After Rader and his coworkers build their design, they send it to the Maze Company in Utah to turn it into a functioning maze. “They do what we call, ‘mazify’ it,” Rader said. “because there is an art to that.” Rader’s maze has three bridges in different areas of the cornfield that act as vantage points– The Maze company decides where the bridges and dead ends go, how all of the paths intersect to create the design image and where the fast track paths go, should anyone deep in the maze need to be rescued.   

All kinds of people come to attempt their maze each year – from college kids trying to reconnect to their roots, to young families trying to create new fall traditions. As someone who grew up around corn and spends a lot of time working in cornfields, walking around a corn maze isn’t particularly intriguing to Radar. “Maybe it’s the mystery and challenge of getting through it, but I don’t exactly know what draws people to come do it,” Rader said. “It’s definitely put our farm on the map, and it’s something that gets people in here.” 

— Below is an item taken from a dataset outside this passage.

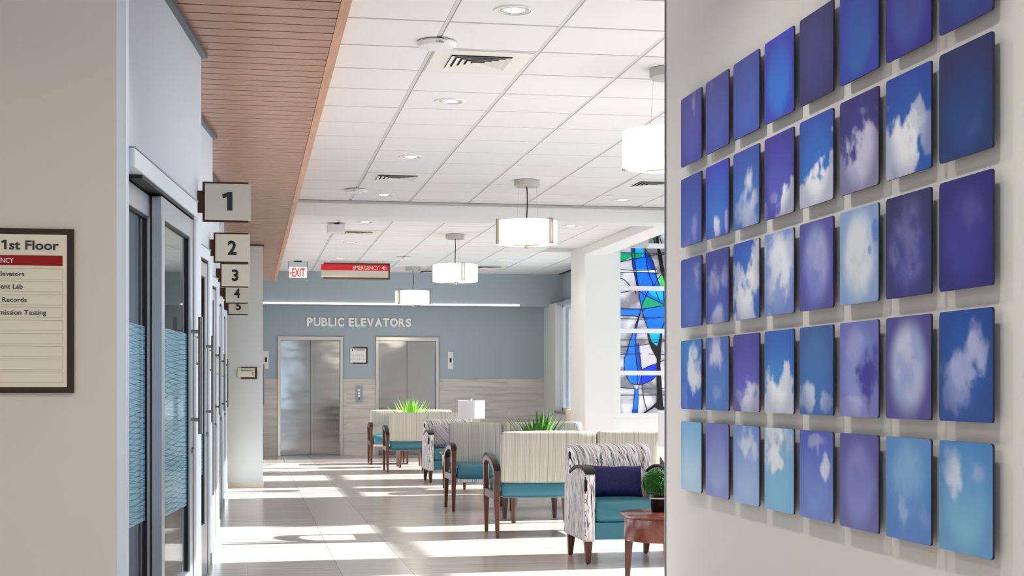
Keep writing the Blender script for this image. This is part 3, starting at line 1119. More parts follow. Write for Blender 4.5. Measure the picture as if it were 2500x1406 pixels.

What is so compelling about mazes? Can the answer be found in Greek mythology? One of the most profound cultural stories about a maze is the Greek myth of Theseus, who vanquishes the minotaur after navigating the labyrinth that it’s imprisoned in. 

The myth of Theseus and the Labyrinth has been told, discussed and recreated for thousands of years. Part of its narrative resonance lies in the challenge the labyrinth represents. 

“I think that a labyrinth represents a puzzle, a symbol that represents the effort it takes for humans to piece out how to move forward in the right direction, to find a way out of a difficult situation in life,” Professor of Greek and Roman studies Nancy Sultan said.  

Mazes allow us to manifest our innate desire to conquer uncertainty. Trekking through uncharted paths between walls of ten foot high corn stocks wouldn’t be nearly as engaging if there wasn’t the possibility of hitting a dead end, and unwittingly walking the same path over and over. Then there’d be no puzzle to solve.

“I think there’s also an element of fear, because when you’re in a maze and you can’t easily get out of it, you become very scared. There’s this feeling that you’re trapped, that humans feel trapped in so many different ways,” Sultan said. 

“Most people like when we have a challenging maze, I think people really enjoy trying to navigate their way through it,” Rader said. “Some people try to do it without the map, some do it with the map, and some people just don’t have any sense of direction, so they struggle the whole time.”